The real Brett Kavanaugh emerges, showing he’s unfit for the court
Confirmation hearings for Supreme Court justices, left and right agree, are just a show. The nominee is cagey and evasive, the senators grandstand for the cameras, and we don’t get anything like a true picture of who the potential justice really is.
Until Thursday.
The extraordinary performance by Brett Kavanaugh was not just unusual; it may have been the most revealing testimony we’ve ever gotten from a Supreme Court nominee. If you wanted to know who this man really was, he sure showed you.

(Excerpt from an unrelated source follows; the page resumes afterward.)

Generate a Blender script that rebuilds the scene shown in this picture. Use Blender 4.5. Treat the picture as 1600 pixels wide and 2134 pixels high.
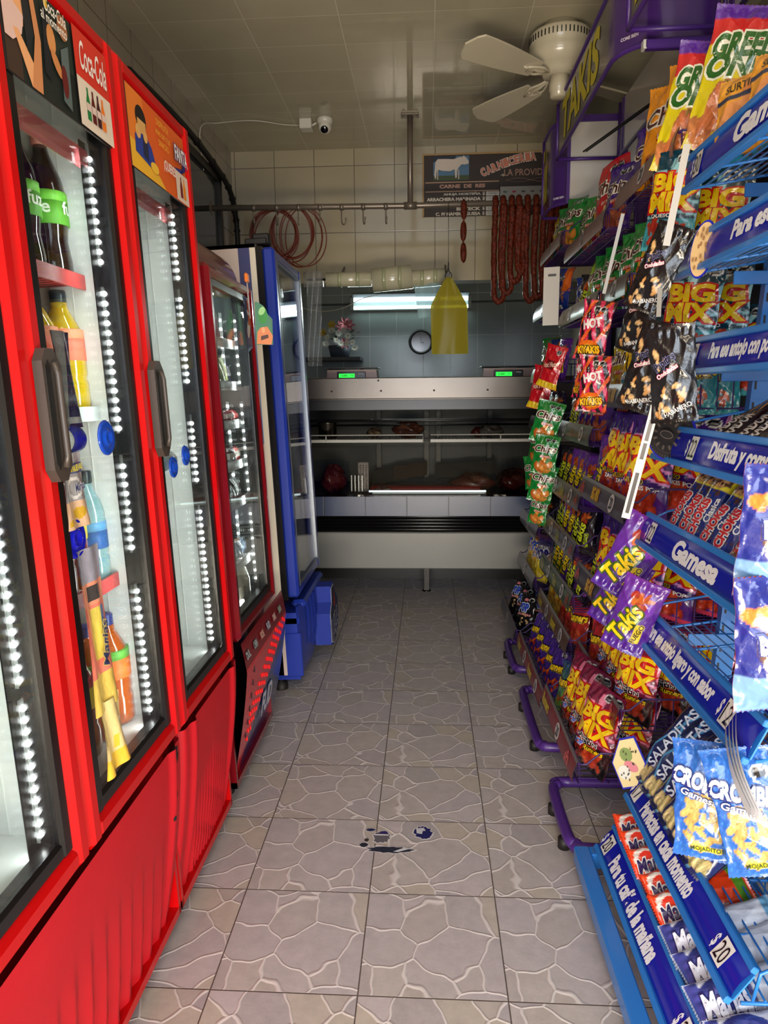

Everything that came before turned out to be either a partial and misleading snapshot or an outright attempt at deception. Now we’ve seen the real Kavanaugh in full. And what did we learn? Let’s see:
▪ Kavanaugh is an intense Republican partisan.
To be honest, I was surprised it took this long for this fact to become clear. In the past decade, I’ve heard people say numerous times that the guy Republicans would really love to have on the Supreme Court is Brett Kavanaugh, but he probably can’t be nominated because he’s known as too much of a partisan hack. He worked for Ken Starr, when he urged that President Bill Clinton be questioned in the most lurid way possible. He worked on the George W. Bush legal team during the 2000 Florida debacle. He worked in the Bush White House. He might have the qualifications, the argument went, but a hard-charging partisan like him would be too controversial.
On Thursday, no doubt realizing that the only way to save his nomination was to reinforce feelings of party loyalty among Republican senators, Kavanaugh not only came out swinging at Democrats, he made clear that he’s a Supreme Court nominee for the age of negative partisanship. I deserve to be on the court, he said in effect, because I hate Democrats as much as you do. This part of his testimony sounded like what you hear from Rush Limbaugh or Sean Hannity:
“This whole two-week effort has been a calculated and orchestrated political hit, fueled with apparent pent-up anger about President [Donald] Trump and the 2016 election, fear that has been unfairly stoked about my judicial record, revenge on behalf of the Clintons, and millions of dollars in money from outside left-wing opposition groups.”
Read that and the other things he said about Democrats, combine it with his history as a Republican operative, and ask whether you think Kavanaugh will be “a neutral and impartial arbiter” when it comes to questions that come before the court. The very idea is absurd.
▪ Kavanaugh is angry, belligerent and unable to restrain his emotions.
Just look at the contrast between how Christine Blasey Ford conducted herself Thursday and the way Kavanaugh did. She’s been thrust into the spotlight; she’s been the target of vicious attacks and death threats; she’s had to move her family out of their home for their safety; she’s been called a liar and part of a conspiracy. And how did she act? With calmness, dignity and restraint.
How did Kavanaugh act? He shouted, he cried, he interrupted senators trying to ask him questions, he was rude and contemptuous and generally unhinged. At one point, Sen. Amy Klobuchar, D-Minn., asked him whether he had ever drunk so much that he forgot events that occurred - a highly relevant question given the allegations against him – and he replied, “I don’t know, have you?” like some kind of petulant teenager.
▪ Kavanaugh is dishonest.
Kavanaugh has lied and dissembled to the Judiciary Committee on numerous counts. He began his first round of testimony by saying, “No president has ever consulted more widely, or talked with more people from more backgrounds, to seek input about a Supreme Court nomination” – an obvious lie. He claimed not to have known Democratic documents he trafficked in during previous judicial fights had been stolen, which badly strained credulity.
In Thursday’s hearing he kept it up. He repeatedly said that others had “refuted” Christine Ford’s account of her sexual assault, when that isn’t true – they only said they had no memory of it. He gave utterly ridiculous explanations of the multiple references in his yearbook to drinking and sexual boasting. A reference to “Devil’s Triangle,” a nickname for a threesome with two men and one woman? Nuh-uh, that’s “a drinking game,” like quarters. Right.
In the most despicable moment of the entire day, Kavanaugh was questioned about how he and his buddies had claimed in their yearbook entries to be “Renate alumni,” referring to a girl at a nearby school – an obvious attempt at sexual boasting and slut shaming. He not only claimed ludicrously that the references were there because they all valued her friendship so highly, but pretended to be outraged that a senator would even imply otherwise.